_Material for this task_
** begin **

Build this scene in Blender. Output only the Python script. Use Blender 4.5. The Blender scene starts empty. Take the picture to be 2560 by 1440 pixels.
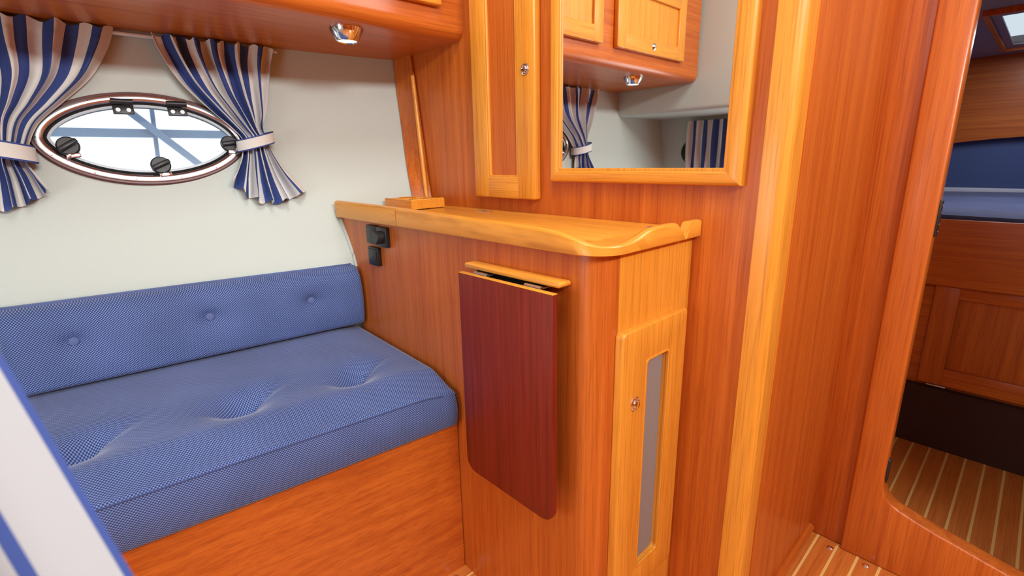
import bpy, bmesh, math, random
from mathutils import Vector, Matrix
random.seed(7)
S = bpy.context.scene
C = S.collection
ZO = 1.0            # all coordinates below are relative to eye height; floor lies at z = -1 -> world 0
R = math.radians

# ------------------------------------------------------------------ camera
cam_d = bpy.data.cameras.new('camera'); cam = bpy.data.objects.new('camera', cam_d); C.objects.link(cam)
F = 1227.113
cam_d.sensor_width = 36.0; cam_d.sensor_fit = 'HORIZONTAL'; cam_d.lens = F / 2560 * 36
cam_d.clip_start = 0.01
yaw, pitch, roll = R(47.1096), R(14.6943), R(-1.14864)
fw = Vector((-math.sin(yaw) * math.cos(pitch), math.cos(yaw) * math.cos(pitch), -math.sin(pitch)))
rt = Vector((math.cos(yaw), math.sin(yaw), 0)); up = rt.cross(fw)
rt2 = math.cos(roll) * rt + math.sin(roll) * up; up2 = -math.sin(roll) * rt + math.cos(roll) * up
M = Matrix((rt2, up2, -fw)).transposed().to_4x4(); M.translation = Vector((0, 0, ZO))
cam.matrix_world = M
cam_d.dof.use_dof = True; cam_d.dof.focus_distance = 1.15; cam_d.dof.aperture_fstop = 5.0
S.camera = cam

# ------------------------------------------------------------------ world and light
S.view_settings.view_transform = 'Standard'; S.view_settings.look = 'None'
S.view_settings.gamma = 1.0; S.view_settings.use_curve_mapping = False
S.view_settings.exposure = -0.06
S.cycles.max_bounces = 6; S.cycles.diffuse_bounces = 3; S.cycles.glossy_bounces = 3; S.cycles.transmission_bounces = 2; S.cycles.transparent_max_bounces = 6
S.cycles.use_adaptive_sampling = True; S.cycles.adaptive_threshold = 0.06
S.cycles.caustics_reflective = False; S.cycles.caustics_refractive = False
W = bpy.data.worlds.new('overcast_sky'); S.world = W; W.use_nodes = True
bg = W.node_tree.nodes['Background']; bg.inputs[0].default_value = (0.86, 0.93, 1.0, 1); bg.inputs[1].default_value = 1.6

def area(name, loc, target, sx, sy, power, col):
    d = bpy.data.lights.new(name, 'AREA'); d.shape = 'RECTANGLE'; d.size = sx; d.size_y = sy; d.energy = power; d.color = col
    o = bpy.data.objects.new(name, d); C.objects.link(o)
    o.location = (loc[0], loc[1], loc[2] + ZO)
    dirv = Vector(target) - Vector(loc); o.rotation_euler = dirv.to_track_quat('-Z', 'Y').to_euler()
    return o
# daylight through the side window opposite the bench, the companionway and the deck hatch overhead
area('side_window_daylight', (1.09, 0.25, 0.86), (-1.2, 0.25, 0.0), 1.2, 0.16, 37, (0.98, 1.0, 1.0))
area('deck_hatch_daylight', (-0.42, 0.28, 1.07), (-0.42, 0.28, -1), 0.46, 0.46, 10.5, (0.97, 1.0, 1.0))
area('aft_window_daylight', (-0.67, -0.84, -0.16), (-0.60, 0.90, -0.35), 0.48, 0.46, 4.5, (0.98, 1.0, 1.0))
area('fore_hatch_daylight', (-0.06, 2.55, 0.385), (-0.05, 2.62, -1), 0.20, 0.56, 3.4, (0.92, 0.96, 1.0))
area('companionway_daylight', (0.40, -0.86, 0.78), (-0.55, 0.75, -0.25), 0.55, 0.45, 5, (0.97, 1.0, 1.0))

# ------------------------------------------------------------------ materials
def lin(r, g, b):
    f = lambda c: (c / 255 / 12.92) if c / 255 <= 0.04045 else ((c / 255 + 0.055) / 1.055) ** 2.4
    return (f(r), f(g), f(b), 1)
def newmat(name):
    m = bpy.data.materials.new(name); m.use_nodes = True
    return m, m.node_tree.nodes, m.node_tree.links, m.node_tree.nodes['Principled BSDF']
def plain(name, col, rough=0.5, metal=0.0, spec=0.5, coat=0.0):
    m, n, l, p = newmat(name)
    p.inputs['Base Color'].default_value = col; p.inputs['Roughness'].default_value = rough
    p.inputs['Metallic'].default_value = metal; p.inputs['Specular IOR Level'].default_value = spec
    p.inputs['Coat Weight'].default_value = coat; p.inputs['Coat Roughness'].default_value = 0.12
    return m
def wood(name, light, dark, axis, rough=0.36, coat=0.22, fine=1.0, contrast=1.0, uv=False):
    m, n, l, p = newmat(name)
    tc = n.new('ShaderNodeTexCoord'); oi = n.new('ShaderNodeObjectInfo')
    mul = n.new('ShaderNodeVectorMath'); mul.operation = 'SCALE'; mul.inputs[0].default_value = (37.1, 51.7, 23.3)
    l.new(oi.outputs['Random'], mul.inputs['Scale'])
    add = n.new('ShaderNodeVectorMath'); add.operation = 'ADD'
    l.new(tc.outputs['UV' if uv else 'Object'], add.inputs[0]); l.new(mul.outputs[0], add.inputs[1])
    def noise(sc_al, sc_ac, detail, dist):
        mp = n.new('ShaderNodeMapping'); s = [sc_ac] * 3; s[axis] = sc_al; mp.inputs['Scale'].default_value = s
        l.new(add.outputs[0], mp.inputs['Vector'])
        t = n.new('ShaderNodeTexNoise'); t.inputs['Scale'].default_value = 1.0; t.inputs['Detail'].default_value = detail
        t.inputs['Roughness'].default_value = 0.6; t.inputs['Distortion'].default_value = dist
        l.new(mp.outputs[0], t.inputs['Vector']); return t
    a = noise(0.5, 52 * fine, 3, 0.0); b = noise(7, 330 * fine, 2, 0.0)
    r1 = n.new('ShaderNodeValToRGB'); r1.color_ramp.elements[0].position = 0.5 - 0.29 / contrast; r1.color_ramp.elements[1].position = 0.5 + 0.29 / contrast
    r1.color_ramp.elements[0].color = dark; r1.color_ramp.elements[1].color = light
    l.new(a.outputs['Fac'], r1.inputs[0])
    r2 = n.new('ShaderNodeValToRGB'); r2.color_ramp.elements[0].position = 0.33; r2.color_ramp.elements[1].position = 0.52
    r2.color_ramp.elements[0].color = (0.62, 0.52, 0.45, 1); r2.color_ramp.elements[1].color = (1, 1, 1, 1)
    l.new(b.outputs['Fac'], r2.inputs[0])
    mx = n.new('ShaderNodeMix'); mx.data_type = 'RGBA'; mx.blend_type = 'MULTIPLY'; mx.inputs[0].default_value = 0.6
    l.new(r1.outputs[0], mx.inputs[6]); l.new(r2.outputs[0], mx.inputs[7]); l.new(mx.outputs[2], p.inputs['Base Color'])
    p.inputs['Specular IOR Level'].default_value = 0.4; p.inputs['Roughness'].default_value = rough; p.inputs['Coat Weight'].default_value = coat; p.inputs['Coat Roughness'].default_value = 0.2
    return m
VEN = (lin(214, 118, 42), lin(176, 80, 24)); SOL = (lin(236, 162, 60), lin(218, 138, 42)); RED = (lin(138, 45, 24), lin(106, 29, 15))
wood_v = wood('mahogany_veneer_upright', *VEN, 2); wood_vx = wood('mahogany_veneer_across', *VEN, 0); wood_vy = wood('mahogany_veneer_lengthwise', *VEN, 1)
wood_s = wood('light_mahogany_upright', *SOL, 2); wood_sx = wood('light_mahogany_across', *SOL, 0); wood_sy = wood('light_mahogany_lengthwise', *SOL, 1)
wood_uv = wood('light_mahogany_bent', *SOL, 0, uv=True)
wood_r = wood('dark_red_mahogany', *RED, 2, rough=0.45, coat=0.05)
wood_r.node_tree.nodes['Principled BSDF'].inputs['Specular IOR Level'].default_value = 0.25
wood_floor = wood('teak_sole', lin(220, 134, 60), lin(196, 106, 42), 1, rough=0.4)
holly = plain('holly_strip', lin(238, 196, 120), 0.4)
satin = plain('satin_chrome', (0.60, 0.59, 0.60, 1), 0.25, 1.0)
chrome = plain('chrome', (0.86, 0.86, 0.88, 1), 0.08, 1.0); steel = plain('brushed_steel', (0.72, 0.71, 0.70, 1), 0.32, 1.0)
black = plain('black_plastic', lin(34, 34, 36), 0.4); rubber = plain('black_rubber', lin(24, 24, 26), 0.55)
darkred = plain('dark_red_surround', lin(96, 40, 36), 0.35); void = plain('shadow_gap_black', lin(14, 10, 8), 0.9)
greymesh = plain('grey_screen', lin(140, 132, 128), 0.7); white_p = plain('white_gelcoat', lin(222, 222, 220), 0.35)
beam_m = plain('blue_grey_steel', lin(96, 120, 146), 0.7); brass = plain('tarnished_brass', lin(150, 130, 96), 0.3, 1.0)
def vinyl(name, col):
    m, n, l, p = newmat(name); p.inputs['Base Color'].default_value = col; p.inputs['Roughness'].default_value = 0.55
    tc = n.new('ShaderNodeTexCoord'); t = n.new('ShaderNodeTexNoise'); t.inputs['Scale'].default_value = 420; t.inputs['Detail'].default_value = 2
    l.new(tc.outputs['Object'], t.inputs['Vector']); b = n.new('ShaderNodeBump'); b.inputs['Strength'].default_value = 0.12; b.inputs['Distance'].default_value = 0.002
    l.new(t.outputs['Fac'], b.inputs['Height']); l.new(b.outputs[0], p.inputs['Normal']); return m
cream = vinyl('cream_vinyl', lin(194, 203, 195)); greyvinyl = vinyl('grey_vinyl', lin(150, 145, 150))
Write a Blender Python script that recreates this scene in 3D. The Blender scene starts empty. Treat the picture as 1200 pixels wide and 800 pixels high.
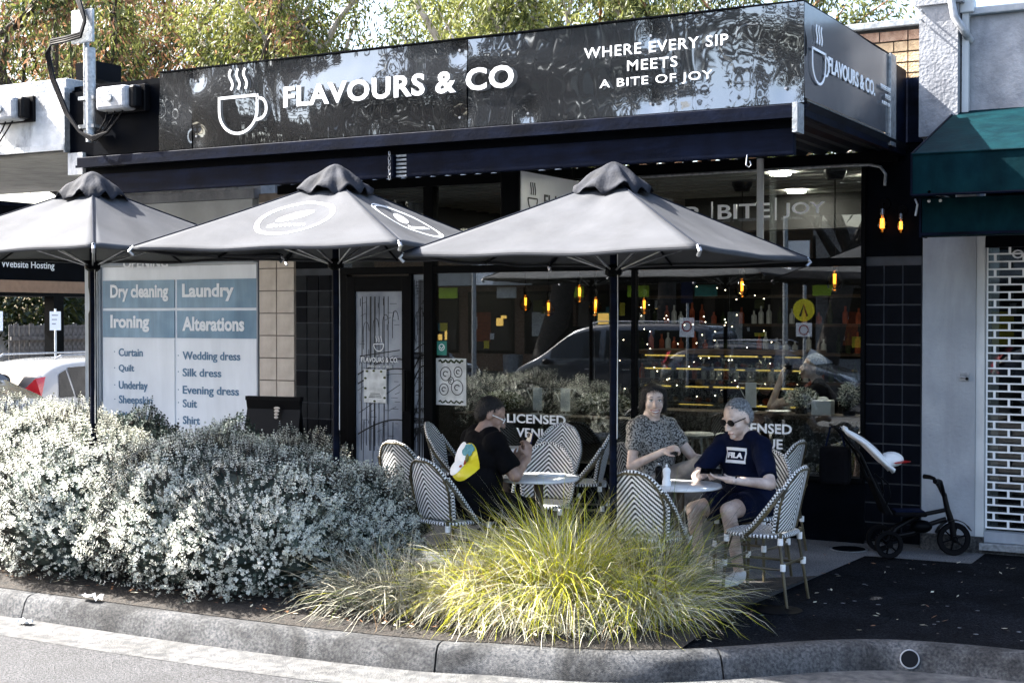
import bpy, bmesh, math, random
import numpy as np
from mathutils import Vector, Matrix, Euler
PI = math.pi
random.seed(7); rng = np.random.default_rng(7)
C = bpy.context.scene.collection
S = bpy.context.scene

# ------------------------------------------------------------------ camera, sky, sun, exposure
cam = bpy.data.cameras.new('camera'); co = bpy.data.objects.new('camera', cam); C.objects.link(co)
co.location = (0, 0, 1.88)
co.rotation_euler = (math.radians(90 - 1.04), 0, math.radians(29.3))
cam.sensor_width = 36; cam.lens = 49.74; cam.clip_end = 2000; cam.clip_start = 0.05
S.camera = co
SUN_AZ = math.radians(12)      # in front of the facade plane, sun on the left
SUN_EL = math.radians(43)
sdir = Vector((-math.cos(SUN_EL)*math.cos(SUN_AZ), -math.cos(SUN_EL)*math.sin(SUN_AZ), math.sin(SUN_EL)))
w = bpy.data.worlds.new('World'); S.world = w; w.use_nodes = True
nt = w.node_tree; bg = nt.nodes['Background']; sk = nt.nodes.new('ShaderNodeTexSky')
sk.sky_type = 'NISHITA'; sk.sun_disc = False; sk.sun_elevation = SUN_EL
sk.sun_rotation = math.atan2(sdir.x, sdir.y); sk.dust_density = 4.0; sk.air_density = 1.0
nt.links.new(sk.outputs[0], bg.inputs[0]); bg.inputs[1].default_value = 0.10
sl = bpy.data.lights.new('sun', 'SUN'); sl.energy = 4.9; sl.angle = math.radians(0.5); sl.color = (1, 0.96, 0.9)
so = bpy.data.objects.new('sun', sl); C.objects.link(so); so.rotation_euler = sdir.to_track_quat('Z', 'Y').to_euler()
so.location = (-10, -5, 20)
S.view_settings.view_transform = 'Standard'; S.view_settings.look = 'None'
S.view_settings.exposure = 2.8; S.view_settings.gamma = 1.0

# ------------------------------------------------------------------ materials
M = {}
def mat(name, col, rough=0.6, metal=0.0, var=0.0, scale=8.0, bump=0.0, bscale=None, col2=None, spec=0.5, emit=None, es=1.0, coat=0.0, alpha=1.0, trans=0.0, lo=0.35, hi=0.65):
    m = bpy.data.materials.new(name); m.use_nodes = True; n = m.node_tree; p = n.nodes['Principled BSDF']
    p.inputs['Roughness'].default_value = rough; p.inputs['Metallic'].default_value = metal
    p.inputs['Specular IOR Level'].default_value = spec; p.inputs['Coat Weight'].default_value = coat
    p.inputs['Base Color'].default_value = (*col, 1)
    if trans: p.inputs['Transmission Weight'].default_value = trans
    if emit: p.inputs['Emission Color'].default_value = (*emit, 1); p.inputs['Emission Strength'].default_value = es
    tc = n.nodes.new('ShaderNodeTexCoord')
    if var or col2:
        nz = n.nodes.new('ShaderNodeTexNoise'); nz.inputs['Scale'].default_value = scale; nz.inputs['Detail'].default_value = 6
        n.links.new(tc.outputs['Object'], nz.inputs['Vector'])
        r = n.nodes.new('ShaderNodeValToRGB'); n.links.new(nz.outputs['Fac'], r.inputs[0])
        c2 = col2 if col2 else tuple(min(1, c*(1+var)) for c in col)
        c1 = col if col2 else tuple(c*(1-var) for c in col)
        r.color_ramp.elements[0].position = lo; r.color_ramp.elements[1].position = hi
        r.color_ramp.elements[0].color = (*c1, 1); r.color_ramp.elements[1].color = (*c2, 1)
        n.links.new(r.outputs[0], p.inputs['Base Color'])
    if bump:
        b = n.nodes.new('ShaderNodeBump'); b.inputs['Strength'].default_value = min(1, bump); b.inputs['Distance'].default_value = 0.02
        nb = n.nodes.new('ShaderNodeTexNoise'); nb.inputs['Scale'].default_value = bscale or scale*3; nb.inputs['Detail'].default_value = 8
        n.links.new(tc.outputs['Object'], nb.inputs['Vector']); n.links.new(nb.outputs['Fac'], b.inputs['Height']); n.links.new(b.outputs[0], p.inputs['Normal'])
    M[name] = m; return m
def macro(name, sc, lo, hi, stretch=(1, 1, 1), thr=(.35, .7)):
    m = M[name]; n = m.node_tree; p = n.nodes['Principled BSDF']; src = p.inputs['Base Color'].links[0].from_socket if p.inputs['Base Color'].links else None
    tc = n.nodes.new('ShaderNodeTexCoord'); mp = n.nodes.new('ShaderNodeMapping'); mp.inputs['Scale'].default_value = stretch; nz = n.nodes.new('ShaderNodeTexNoise'); nz.inputs['Scale'].default_value = sc; nz.inputs['Detail'].default_value = 10; nz.inputs['Roughness'].default_value = .65; nz.inputs['Distortion'].default_value = .6
    n.links.new(tc.outputs['Object'], mp.inputs[0]); n.links.new(mp.outputs[0], nz.inputs['Vector']); r = n.nodes.new('ShaderNodeValToRGB'); n.links.new(nz.outputs['Fac'], r.inputs[0])
    r.color_ramp.elements[0].position = thr[0]; r.color_ramp.elements[1].position = thr[1]; r.color_ramp.elements[0].color = (lo, lo, lo, 1); r.color_ramp.elements[1].color = (hi, hi, hi, 1)
    mx = n.nodes.new('ShaderNodeMix'); mx.data_type = 'RGBA'; mx.blend_type = 'MULTIPLY'; mx.inputs[0].default_value = 1
    if src: n.links.new(src, mx.inputs[6])
    else: mx.inputs[6].default_value = p.inputs['Base Color'].default_value
    n.links.new(r.outputs[0], mx.inputs[7]); n.links.new(mx.outputs[2], p.inputs['Base Color'])

mat('asphalt', (0.0025, 0.003, 0.0045), 0.9, spec=0.05, col2=(0.022, 0.025, 0.031), scale=90, bump=0.9, bscale=160, lo=0.4, hi=0.72)
mat('aggregate', (0.045, 0.05, 0.057), 0.85, col2=(0.21, 0.22, 0.24), scale=85, bump=0.7, bscale=120)
mat('road', (0.016, 0.017, 0.019), 0.9, col2=(0.085, 0.086, 0.092), scale=70, bump=1.0, bscale=110)
mat('concrete', (0.030, 0.033, 0.038), 0.85, spec=0.2, col2=(0.115, 0.115, 0.115), scale=60, bump=0.6, bscale=190, lo=.3, hi=.7)
mat('gutter_concrete', (0.045, 0.047, 0.05), 0.85, col2=(0.12, 0.12, 0.118), scale=14, bump=0.6, bscale=90)
mat('soil', (0.008, 0.007, 0.006), 0.95, col2=(0.035, 0.028, 0.022), scale=30, bump=1.0, bscale=60)
mat('black_paint', (0.0012, 0.002, 0.004), 0.45, spec=0.03, var=0.3, scale=5, bump=0.05)
mat('navy_metal', (0.0022, 0.004, 0.011), 0.5, spec=0.04, var=0.35, scale=6, bump=0.1, bscale=30)
mat('black_frame', (0.0015, 0.002, 0.003), 0.4, spec=0.05, var=0.3, scale=12)
mat('black_tile', (0.0015, 0.002, 0.004), 0.3, spec=0.06, col2=(0.004, 0.0055, 0.009), scale=3, bump=0.08, bscale=9)
mat('black_tile_worn', (0.004, 0.0055, 0.008), 0.4, spec=0.08, col2=(0.016, 0.019, 0.023), scale=5, bump=0.1, bscale=9)
mat('tan_tile', (0.52, 0.43, 0.35), 0.4, col2=(0.70, 0.61, 0.52), scale=4, bump=0.06)
mat('grout', (0.055, 0.06, 0.07), 0.9, var=0.2)
mat('tan_grout', (0.22, 0.18, 0.15), 0.9, var=0.2)
mat('white_print', (0.85, 0.86, 0.87), 0.5)
mat('white_paint', (0.50, 0.52, 0.53), 0.55, var=0.12, scale=3, bump=0.15, bscale=20)
mat('worn_white', (0.36, 0.37, 0.38), 0.7, col2=(0.62, 0.62, 0.61), scale=4, bump=0.5, bscale=25)
mat('soffit', (0.30, 0.29, 0.27), 0.6, var=0.2, scale=5)
mat('dark_soffit', (0.012, 0.016, 0.024), 0.5, spec=0.1, var=0.3, scale=5)
mat('grey_render', (0.30, 0.33, 0.37), 0.75, col2=(0.37, 0.40, 0.44), scale=3, bump=0.3, bscale=35)
mat('rough_render', (0.22, 0.23, 0.255), 0.9, col2=(0.32, 0.33, 0.355), scale=6, bump=0.45, bscale=40)
mat('steel', (0.32, 0.33, 0.35), 0.35, metal=0.8, var=0.2, scale=20)
mat('galv', (0.28, 0.30, 0.32), 0.45, metal=0.6, var=0.3, scale=30, bump=0.2)
mat('grey_box', (0.30, 0.31, 0.33), 0.4, var=0.25, scale=14, bump=0.2)
mat('black_plastic', (0.003, 0.003, 0.004), 0.4, spec=0.12)
mat('rubber', (0.004, 0.004, 0.005), 0.8, spec=0.1)
mat('brick_tan', (0.28, 0.19, 0.11), 0.9, col2=(0.46, 0.34, 0.21), scale=14, bump=0.6, bscale=60)
mat('brick_red', (0.16, 0.08, 0.05), 0.9, col2=(0.30, 0.20, 0.14), scale=14, bump=0.6, bscale=60)
mat('mortar', (0.03, 0.028, 0.026), 0.95)
mat('green_canvas', (0.001, 0.012, 0.017), 0.7, spec=0.04, col2=(0.002, 0.019, 0.024), scale=7, bump=0.15)
mat('umbrella_canvas', (0.056, 0.059, 0.066), 0.85, spec=0.2, var=0.12, scale=3, bump=0.15, bscale=350)
mat('cap_canvas', (0.012, 0.014, 0.020), 0.8, spec=0.2, var=0.35, scale=9, bump=0.2, bscale=60)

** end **

_Problem_
Exactly as they appear, print the lines of the listing above from its first line through the line that contains "R = math.radians", minus the pictures.

_Problem solution_
Build this scene in Blender. Output only the Python script. Use Blender 4.5. The Blender scene starts empty. Take the picture to be 2560 by 1440 pixels.
import bpy, bmesh, math, random
from mathutils import Vector, Matrix
random.seed(7)
S = bpy.context.scene
C = S.collection
ZO = 1.0            # all coordinates below are relative to eye height; floor lies at z = -1 -> world 0
R = math.radians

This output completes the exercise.